Fragte man mich um ein Rezept zur Steigerung der gesellschaftlichen Strahlkraft von Literatur und Literaturwissenschaft, würde ich, als Schülerin von Wendelin Schmidt-Dengler, empfehlen, in die Offensive zu gehen: Daß Dichtung zum notwendigen Überflüssigen des menschlichen Lebens gehört, hat eine Evidenz, die, nur vorübergehend verschüttet oder verschattet, in naher Zukunft gewiß wieder zutage treten wird.

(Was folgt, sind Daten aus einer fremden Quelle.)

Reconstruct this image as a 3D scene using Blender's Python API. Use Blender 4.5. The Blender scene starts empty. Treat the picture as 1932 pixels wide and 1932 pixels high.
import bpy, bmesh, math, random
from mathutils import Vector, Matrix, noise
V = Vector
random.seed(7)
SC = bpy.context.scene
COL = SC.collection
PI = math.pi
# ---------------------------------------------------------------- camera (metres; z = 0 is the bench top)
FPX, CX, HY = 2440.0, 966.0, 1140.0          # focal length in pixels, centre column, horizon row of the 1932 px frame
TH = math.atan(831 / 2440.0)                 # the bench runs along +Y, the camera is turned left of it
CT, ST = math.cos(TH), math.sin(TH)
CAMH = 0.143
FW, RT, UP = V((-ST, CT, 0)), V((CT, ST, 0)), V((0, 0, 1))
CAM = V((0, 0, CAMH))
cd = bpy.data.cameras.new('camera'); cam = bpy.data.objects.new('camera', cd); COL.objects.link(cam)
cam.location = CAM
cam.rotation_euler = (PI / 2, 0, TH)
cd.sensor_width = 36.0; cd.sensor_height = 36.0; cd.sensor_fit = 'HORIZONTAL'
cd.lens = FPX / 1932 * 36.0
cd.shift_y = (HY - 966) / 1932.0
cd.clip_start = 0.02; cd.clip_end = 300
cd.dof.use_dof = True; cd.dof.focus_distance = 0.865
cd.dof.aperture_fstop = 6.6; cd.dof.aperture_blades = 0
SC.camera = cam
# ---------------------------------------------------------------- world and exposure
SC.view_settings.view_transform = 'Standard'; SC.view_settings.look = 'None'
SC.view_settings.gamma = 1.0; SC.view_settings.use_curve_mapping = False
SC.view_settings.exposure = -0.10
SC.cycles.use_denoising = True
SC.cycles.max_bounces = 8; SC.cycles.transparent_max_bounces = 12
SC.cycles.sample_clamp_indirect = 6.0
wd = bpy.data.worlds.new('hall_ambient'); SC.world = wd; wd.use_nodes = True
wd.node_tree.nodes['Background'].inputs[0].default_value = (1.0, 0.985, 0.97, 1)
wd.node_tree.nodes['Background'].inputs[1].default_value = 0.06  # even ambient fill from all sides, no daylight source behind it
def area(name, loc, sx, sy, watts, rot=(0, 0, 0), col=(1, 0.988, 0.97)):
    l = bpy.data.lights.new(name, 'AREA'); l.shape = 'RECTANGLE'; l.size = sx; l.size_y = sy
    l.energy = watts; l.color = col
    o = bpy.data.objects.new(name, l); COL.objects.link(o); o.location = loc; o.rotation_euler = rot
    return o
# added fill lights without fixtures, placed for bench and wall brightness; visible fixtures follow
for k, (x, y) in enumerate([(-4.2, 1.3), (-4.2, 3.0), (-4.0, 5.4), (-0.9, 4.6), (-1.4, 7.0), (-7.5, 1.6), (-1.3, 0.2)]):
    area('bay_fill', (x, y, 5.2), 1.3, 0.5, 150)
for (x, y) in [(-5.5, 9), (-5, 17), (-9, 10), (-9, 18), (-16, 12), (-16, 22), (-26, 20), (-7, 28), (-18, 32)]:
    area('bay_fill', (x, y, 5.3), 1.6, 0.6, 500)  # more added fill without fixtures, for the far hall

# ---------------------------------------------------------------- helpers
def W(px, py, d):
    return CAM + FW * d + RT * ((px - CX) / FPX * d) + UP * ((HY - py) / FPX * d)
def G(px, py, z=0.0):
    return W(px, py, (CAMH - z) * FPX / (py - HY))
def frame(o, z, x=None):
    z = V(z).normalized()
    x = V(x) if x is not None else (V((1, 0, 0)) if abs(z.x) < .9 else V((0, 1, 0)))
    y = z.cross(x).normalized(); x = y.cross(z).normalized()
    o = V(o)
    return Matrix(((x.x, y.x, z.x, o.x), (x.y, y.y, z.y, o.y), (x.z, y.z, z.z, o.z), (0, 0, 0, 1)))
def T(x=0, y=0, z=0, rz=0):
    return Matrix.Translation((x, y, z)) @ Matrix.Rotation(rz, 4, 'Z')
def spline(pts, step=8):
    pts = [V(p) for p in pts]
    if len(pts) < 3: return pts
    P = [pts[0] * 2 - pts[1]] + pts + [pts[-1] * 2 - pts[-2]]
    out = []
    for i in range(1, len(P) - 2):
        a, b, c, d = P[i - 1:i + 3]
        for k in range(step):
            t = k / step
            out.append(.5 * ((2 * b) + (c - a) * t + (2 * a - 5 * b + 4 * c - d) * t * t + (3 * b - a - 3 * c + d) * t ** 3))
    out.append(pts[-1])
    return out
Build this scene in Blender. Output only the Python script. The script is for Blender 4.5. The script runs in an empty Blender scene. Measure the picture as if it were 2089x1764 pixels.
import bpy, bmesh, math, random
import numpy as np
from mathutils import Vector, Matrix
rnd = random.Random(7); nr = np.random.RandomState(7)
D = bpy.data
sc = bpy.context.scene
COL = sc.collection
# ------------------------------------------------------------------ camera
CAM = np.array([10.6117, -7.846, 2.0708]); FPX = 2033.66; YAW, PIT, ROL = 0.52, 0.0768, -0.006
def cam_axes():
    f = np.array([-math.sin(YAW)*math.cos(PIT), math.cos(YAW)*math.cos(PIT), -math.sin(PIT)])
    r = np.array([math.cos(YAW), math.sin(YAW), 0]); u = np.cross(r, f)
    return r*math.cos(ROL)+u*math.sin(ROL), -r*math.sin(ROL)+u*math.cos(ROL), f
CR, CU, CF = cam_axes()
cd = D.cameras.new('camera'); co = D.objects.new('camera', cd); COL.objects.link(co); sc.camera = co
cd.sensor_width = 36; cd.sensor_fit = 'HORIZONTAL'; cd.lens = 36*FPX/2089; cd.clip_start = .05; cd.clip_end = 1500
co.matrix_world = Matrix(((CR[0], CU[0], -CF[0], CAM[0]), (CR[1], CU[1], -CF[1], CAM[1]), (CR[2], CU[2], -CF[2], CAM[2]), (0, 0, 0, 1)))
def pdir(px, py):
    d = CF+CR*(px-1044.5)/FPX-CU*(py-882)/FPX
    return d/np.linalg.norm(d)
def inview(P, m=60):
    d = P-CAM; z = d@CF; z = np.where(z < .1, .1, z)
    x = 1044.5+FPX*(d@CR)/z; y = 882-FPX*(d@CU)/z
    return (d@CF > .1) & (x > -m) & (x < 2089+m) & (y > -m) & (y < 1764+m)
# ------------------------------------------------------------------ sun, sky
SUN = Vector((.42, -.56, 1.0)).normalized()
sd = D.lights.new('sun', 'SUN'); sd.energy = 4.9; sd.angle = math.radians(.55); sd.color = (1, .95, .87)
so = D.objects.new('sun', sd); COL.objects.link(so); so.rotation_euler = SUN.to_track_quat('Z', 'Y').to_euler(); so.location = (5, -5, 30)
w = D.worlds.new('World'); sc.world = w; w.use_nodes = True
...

So lange wird auch die vielgescholtene Kritik noch durchhalten, zu
deren Dauerkrise ich hier nichts beitragen will als einen Aphorismus von Marie von Ebner-Eschenbach: »Es glaube doch nicht jeder, der imstande war, seine Meinung von einem Kunstwerk aufzuschreiben, er habe es kritisiert.« Der durch Werkkenntnis ungetrübte Austausch von Meinungen ist es, der gerade auf der digitalen Agora floriert. Da scheint mir längst der Gestus der Kritik durch den der Empörung abgelöst worden zu sein, Empörung über alles mögliche, zum Beispiel über ein Gedicht, in dem von Frauen und von Blumen die Rede ist. Ich gestehe: Empörung als Reflex, als Treibstoff für eine gutgeölte Medienmaschinerie macht mir bange, weil sie Widerspruch nur noch pro forma vorsieht, weil öffentliche Diskussion in einem Crescendo nicht funktioniert. Noch einmal Ebner-Eschenbach: »Die öffentliche Meinung ist die Dirne unter den Meinungen.« Der »kritische Geist« als Empörungsroutinier wird zur Landplage, weil er moralische Unzulänglichkeit immer anderswo ausmacht, weil er, selbstgerecht, sich immer auf der richtigen Seite weiß, der der Guten. Dabei lenkt der Streit über die passende oder zulässige Wortwahl nicht selten vom Kern der Sache ab, und ich denke, das ist politisch durchaus erwünscht. »Schön sprechen!« sagt man in Österreich, die pädagogische Ermahnung persiflierend, wenn ein Abgleiten ins Vulgäre droht. Wer schön spricht, der beschönigt. Das Korrekte korrigiert die Verhältnisse nur in der Rede, nicht im Verhalten. Hier blicke ich auf und mir fällt ein Satz von Alfred Polgar ein: »Weiß man denn, wohin die Feder rennt, wenn sie einmal im Laufen ist?«
Keine Sorge, meine ist schon am Ziel. Ich wollte eigentlich nur dafür plädieren, die eigene Person vielleicht nicht ganz so ernst zu nehmen wie die Sache und auch die nicht immer und unter allen Umständen. Ein Merck-Spruch geht aber noch – einer über die deutschen Lande: »Die Ironie ist eine Pflanze, die bei uns noch immer so wenig gedeihen will, als die Theestaude in Schweden.«
Ganz ohne Ironie: Ich freue mich über das Lob der Leute, ich freue
mich über Ihr Lob. Ich danke der Akademie, ich danke der Jury für diesen großartigen Preis. Und ich danke allen, die sich mit mir freuen.